■ **Given request**: Starting at the first line of the data, please print exactly those lines through the one that holds "COL = scene.collection", omitting every picture.

■ **Source data**:
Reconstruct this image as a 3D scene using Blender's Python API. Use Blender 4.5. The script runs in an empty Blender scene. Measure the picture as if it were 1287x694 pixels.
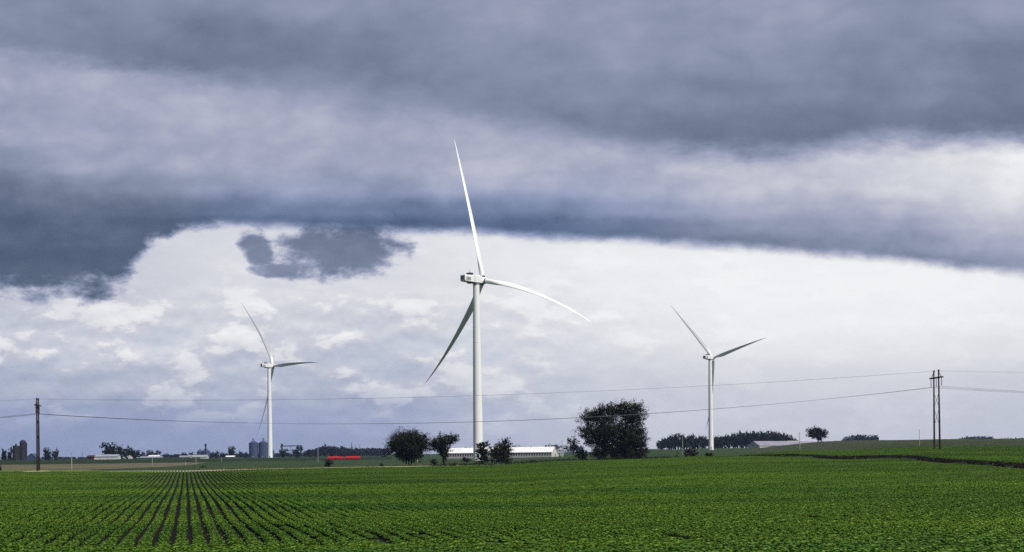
import bpy, math, random
import numpy as np
from mathutils import Vector, Matrix

random.seed(7)
rng = np.random.default_rng(7)
scene = bpy.context.scene
COL = scene.collection

# ------------------------------------------------------------------ camera
F = 1800.0                       # focal length in photo pixels (1287 wide)
CX, HY = 643.5, 568.0            # principal point, on the horizon
ROLL = math.radians(0.7)
CR, SR = math.cos(ROLL), math.sin(ROLL)
EYE = 4.0

cam = bpy.data.cameras.new('camera')
cam_ob = bpy.data.objects.new('camera', cam)
COL.objects.link(cam_ob)
cam.sensor_width = 36.0
cam.lens = F / 1287.0 * 36.0
cam.shift_x = 0.0
cam.shift_y = (HY - 347.0) / 1287.0
cam.clip_start = 0.5
cam.clip_end = 30000.0
cam_ob.matrix_world = (Matrix.Translation((0, 0, EYE)) @ Matrix.Rotation(math.radians(90), 4, 'X')
                       @ Matrix.Rotation(-ROLL, 4, 'Z'))
scene.camera = cam_ob


def ray(px, py):
    dx, dy = px - CX, HY - py
    return Vector(((dx * CR + dy * SR) / F, 1.0, (-dx * SR + dy * CR) / F))


def P(px, py, d):
    r = ray(px, py)
    return Vector((r.x * d, d, EYE + r.z * d))


# ------------------------------------------------------------------ terrain
EU = np.array([-760, -600, -410, -215, -20, 77, 170, 227, 287, 407, 640, 760], float)
ED = np.array([390, 400, 352, 400, 420, 468, 470, 460, 446, 360, 232, 215], float)


def d_edge(u):
    return np.interp(u, EU, ED)


def d_bean(u):
    return np.interp(u, [287, 320, 407, 550, 640, 760], [450, 470, 482, 455, 448, 440])


near = [(40, 3.9), (55, 3.72), (66, 3.66), (87, 3.98), (118, 3.94), (160, 4.22), (206, 4.42), (260, 4.22), (318, 3.86)]
TAB = {
    -760: near + [(400, 3.85), (6000, 3.9)],
    -20: near + [(420, 3.85), (626, 3.95), (6000, 3.9)],
    77: [(40, 3.9), (55, 3.75), (87, 3.9), (118, 3.84), (206, 4.02), (320, 3.55), (470, 3.1), (626, 3.2), (1241, 3.0), (6000, 3.9)],
    170: [(40, 3.9), (55, 3.75), (87, 3.9), (118, 3.84), (206, 3.9), (320, 3.4), (470, 2.85), (800, 1.2), (1000, -1.0), (1500, 0.5), (6000, 3.9)],
    245: [(40, 3.9), (55, 3.75), (87, 3.9), (150, 3.85), (250, 3.4), (350, 2.9), (455, 2.1), (800, 1.2), (1241, 0.6), (1500, -1.5), (2500, 2.5), (6000, 3.9)],
    407: [(40, 3.9), (55, 3.75), (87, 3.9), (150, 3.9), (250, 3.45), (355, 3.0), (480, 1.0), (800, -2.0), (1000, -3.9), (1600, 0.0), (6000, 3.9)],
    540: [(40, 3.9), (55, 3.75), (87, 3.9), (150, 3.85), (285, 3.45), (370, 0.95), (450, 0.25), (700, -1.9), (900, -2.7), (1500, 0.0), (6000, 3.9)],
    760: [(40, 3.9), (55, 3.75), (87, 3.9), (150, 3.9), (235, 3.8), (370, 1.1), (450, 0.3), (700, -1.5), (900, -2.5), (1500, 0.0), (6000, 3.9)],
}
TU = np.array(sorted(TAB), float)
TY = np.concatenate([[1.0], np.geomspace(40, 6000, 300)])
TZ = np.array([np.interp(TY, [a for a, b in TAB[int(u)]], [b for a, b in TAB[int(u)]]) for u in TU])
k = np.ones(7) / 7
TZ = np.array([np.convolve(np.pad(r, 3, 'edge'), k, 'valid') for r in TZ])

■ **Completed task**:
Reconstruct this image as a 3D scene using Blender's Python API. Use Blender 4.5. The script runs in an empty Blender scene. Measure the picture as if it were 1287x694 pixels.
import bpy, math, random
import numpy as np
from mathutils import Vector, Matrix

random.seed(7)
rng = np.random.default_rng(7)
scene = bpy.context.scene
COL = scene.collection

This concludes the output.